Plantatorzy będą się domagać systemowych zmian mających stabilizować sytuację w branży. Chodzi o nakazanie prawem obowiązku zawierania kilkuletnich umów kontraktacyjnych, zawierających zagwarantowaną cenę minimalną skupu. Następnym postulatem jest uruchomienie funduszu stabilizacyjnego. Oba te warunku w zeszłym roku obiecywał załatwić minister Marek Sawicki. Tymczasem rzecznik prasowy Ministerstwa, Witold Katner przypomina, że znowelizowana ustawa o Agencji Rynku Rolnego wprowadza obowiązek zawierania umów, ale nie może określać cen minimalnych, bo byłoby to niezgodne z prawem.
Przedstawiciele plantatorów oceniają aktualną sytuację mianem kuriozalnej. Te same firmy skupują porzeczki tak na zachodzie Europy, jak i na Ukrainie za wyższe ceny. U nas, światowego lidera w produkcji tych owoców, są one najniższe. Przyznają też, że chyba nasza produkcja jest za wysoka i dla jej ograniczenia państwo powinno wprowadzić mechanizmy zachęcające do jej ograniczania – na przykład dopłaty do karczowania plantacji.

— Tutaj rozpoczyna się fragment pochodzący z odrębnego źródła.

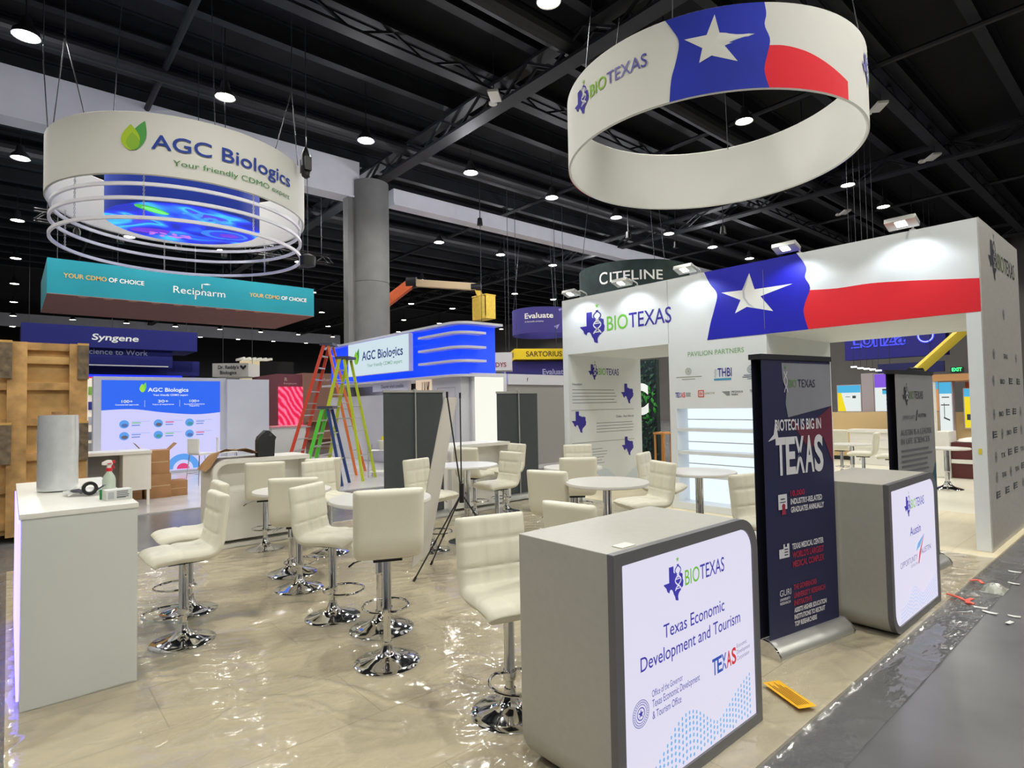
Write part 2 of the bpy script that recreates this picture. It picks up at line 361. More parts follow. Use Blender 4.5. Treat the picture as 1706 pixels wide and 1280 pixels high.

W bieżącym sezonie czarne porzeczki są skupowane po 30-40 groszy za kilogram (tyle dostaje za owoce plantator). Zdaniem Barbary Groelle – sekretarza Krajowej Unii Producentów Soków, zakłady przetwórcze mają zapasy koncentratu z zeszłego roku, natomiast nie mają zamówień na swoje produkty, co powoduje dołek cenowy.